Ireland sets out record austerity budget
The Irish government detailed the toughest budget on record on Tuesday, targeting 6 billion euros in spending cuts and tax hikes, and warning passage was crucial to avert a deeper crisis and free up EU and IMF rescue funds.
In a speech to parliament, Irish Finance Minister Brian Lenihan sketched out austerity measures for 2011 including cuts to child benefit and public sector pensions, but stuck with growth forecasts that some economists -- and even the European Commission -- believe are too optimistic.
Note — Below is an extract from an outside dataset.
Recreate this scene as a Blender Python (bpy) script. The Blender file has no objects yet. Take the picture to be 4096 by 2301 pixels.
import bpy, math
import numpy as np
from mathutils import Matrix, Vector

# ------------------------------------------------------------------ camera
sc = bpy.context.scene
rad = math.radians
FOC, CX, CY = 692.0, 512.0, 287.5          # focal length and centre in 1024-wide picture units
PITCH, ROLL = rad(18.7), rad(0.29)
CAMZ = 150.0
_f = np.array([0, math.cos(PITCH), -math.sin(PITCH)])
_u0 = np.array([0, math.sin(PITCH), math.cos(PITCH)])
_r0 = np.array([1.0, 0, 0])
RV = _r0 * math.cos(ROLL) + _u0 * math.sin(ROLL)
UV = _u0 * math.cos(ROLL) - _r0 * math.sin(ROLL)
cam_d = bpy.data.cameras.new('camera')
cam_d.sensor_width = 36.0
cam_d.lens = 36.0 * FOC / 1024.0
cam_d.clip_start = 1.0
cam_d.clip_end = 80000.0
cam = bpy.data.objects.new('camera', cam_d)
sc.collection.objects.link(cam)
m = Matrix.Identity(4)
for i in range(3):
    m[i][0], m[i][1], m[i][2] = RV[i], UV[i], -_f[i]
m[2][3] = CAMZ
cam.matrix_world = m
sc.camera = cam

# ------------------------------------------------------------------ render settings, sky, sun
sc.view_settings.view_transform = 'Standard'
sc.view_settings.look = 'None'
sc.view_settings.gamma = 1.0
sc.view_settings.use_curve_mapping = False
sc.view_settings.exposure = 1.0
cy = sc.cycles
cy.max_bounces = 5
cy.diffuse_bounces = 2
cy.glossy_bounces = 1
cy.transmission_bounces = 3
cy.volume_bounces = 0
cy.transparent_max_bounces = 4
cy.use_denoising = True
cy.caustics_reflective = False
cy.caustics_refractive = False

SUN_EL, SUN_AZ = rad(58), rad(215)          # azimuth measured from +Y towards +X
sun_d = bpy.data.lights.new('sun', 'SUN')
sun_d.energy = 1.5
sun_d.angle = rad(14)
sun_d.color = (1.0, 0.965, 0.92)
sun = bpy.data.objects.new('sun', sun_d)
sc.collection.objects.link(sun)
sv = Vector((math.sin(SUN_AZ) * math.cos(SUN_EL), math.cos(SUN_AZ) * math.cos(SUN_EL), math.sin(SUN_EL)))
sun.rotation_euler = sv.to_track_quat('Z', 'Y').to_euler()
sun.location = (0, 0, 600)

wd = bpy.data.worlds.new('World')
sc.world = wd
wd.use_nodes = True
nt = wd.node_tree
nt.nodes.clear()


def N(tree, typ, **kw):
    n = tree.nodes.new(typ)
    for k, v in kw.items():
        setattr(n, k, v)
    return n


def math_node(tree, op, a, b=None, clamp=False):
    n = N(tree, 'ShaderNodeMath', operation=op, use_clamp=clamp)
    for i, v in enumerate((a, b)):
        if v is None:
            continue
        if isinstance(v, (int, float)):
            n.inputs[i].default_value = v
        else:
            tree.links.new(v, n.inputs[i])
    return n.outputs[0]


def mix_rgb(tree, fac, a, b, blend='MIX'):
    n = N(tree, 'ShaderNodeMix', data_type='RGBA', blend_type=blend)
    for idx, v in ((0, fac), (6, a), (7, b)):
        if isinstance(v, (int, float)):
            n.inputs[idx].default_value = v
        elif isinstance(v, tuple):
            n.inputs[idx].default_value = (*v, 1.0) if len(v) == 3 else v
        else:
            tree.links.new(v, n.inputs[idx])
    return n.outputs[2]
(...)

Ireland's parliament passed the first in a series of votes on the budget on Tuesday evening, suggesting that enough of the budget is likely to pass to release bailout funds. The budget's success had looked in doubt when independent politicians, on whom the government depends for support, said they might vote against it.
But the steps to pass the budget seemed to satisfy the IMF, which scheduled a board meeting for Friday to consider a 22.5 billion euro loan for Ireland, part of a bigger 85 billion euro joint EU/IMF rescue package.
IMF Managing Director Dominique Strauss-Kahn is set to return to Washington from Europe to chair the meeting.
We welcome approval of the 2011 budget by the Irish parliament, an IMF spokesman said. This is a clear sign of Ireland's strong commitment to tackle its problems and harness the impressive growth potential of this open and dynamic economy.
The risk premiums investors demand to hold Irish 10-year bonds instead of German benchmarks fell on Tuesday to their lowest levels in a month, in anticipation that the budget would be approved.
A burst property bubble has transformed Ireland from one of Europe's brightest economic stars to a country that has been forced to seek a bailout from the IMF and the EU to cover its borrowing costs and shore up its banks.
PUPPET GOVERNMENT
The bailout, the second in the euro zone after Greece was rescued in May, has stirred outrage in the humbled former Celtic Tiger. Opposition parties slammed the government for mismanaging the economy and sacrificing Irish sovereignty.
This budget is the budget of a puppet government who are doing what they have been told to do by the IMF, the EU Commission and the European Central Bank, said Michael Noonan, finance spokesman for the center-right Fine Gael party and a possible future finance minister.
Once all the resolutions underpinning the budget have passed early next year, Prime Minister Brian Cowen -- the most unpopular leader in recent Irish history -- has promised to call an election he is widely expected to lose.
That means a new government, most likely a coalition of Fine Gael and center-left Labour, will have to oversee the budget cuts.
Both opposition parties have said they will renegotiate the terms of the bailout package agreed late last month, although in practice they will have little room for maneuver, having agreed to the broad targets of the rescue plan.
Noonan said a new government may also have to bring forward the 2012 budget if targets for next year were not being met.
HURTING THE PEOPLE
The 2011 budget is the toughest in a four-year austerity plan that aims to save 15 billion euros -- nearly 10 percent of annual economic output -- and get the worst deficit in the region back within EU limits by 2014.
Cowen will push through some four billion euros in spending cuts next year, with social welfare benefits, public pensions and capital projects all set for the chop.
I'm afraid for the future, I'm afraid for the country and everyone around me, said Maeve, 62, a retired lecturer who broke into tears when talking about economic hardship at the Moore Street market in central Dublin.
Tax adjustments will make up another two billion euros with roughly half of the additional revenues coming from lowering income tax bands and tax credit changes, allowing the government to target the 45 percent of workers, on lower incomes, who did not previously pay income tax.
All property-based tax relief is due to be eliminated by 2014, drawing a line under controversial policies that helped fuel the property bubble and prompted accusations of a cozy relationship between the government and real estate tycoons.
Tax breaks, low interest rates and loose lending policies fueled a development binge that saw housing estates, shopping centers and hotels spring up across the country. Now many stand idle or half-built.
At the height of the boom property prices in Dublin rivaled those in Manhattan and Moscow, and thousands of Irish were millionaires on paper. The surge in personal wealth created a champagne lifestyle where helicopters were a favored mode of transport and many ordinary citizens splurged on second homes.
EXTREMELY OPTIMISTIC
Some economists have warned that the budget measures risk tipping Ireland into a prolonged downturn that would make its debt targets even harder to achieve.
Ireland will not be a pretty place in 2011, said Jim Power, chief economist at financial services firm Friends First.
But Lenihan retained his view that gross domestic product (GDP) would expand by 1.7 percent next year, nearly double the European Commission's forecast of 0.9 percent. The government is forecasting growth of 3.2 percent in 2012, 3.0 percent in 2013 and 2.8 percent in 2014.
Danny McCoy, head of the Irish Business and Employers Confederation said he saw little in the budget to help job creation or restore economic competitiveness.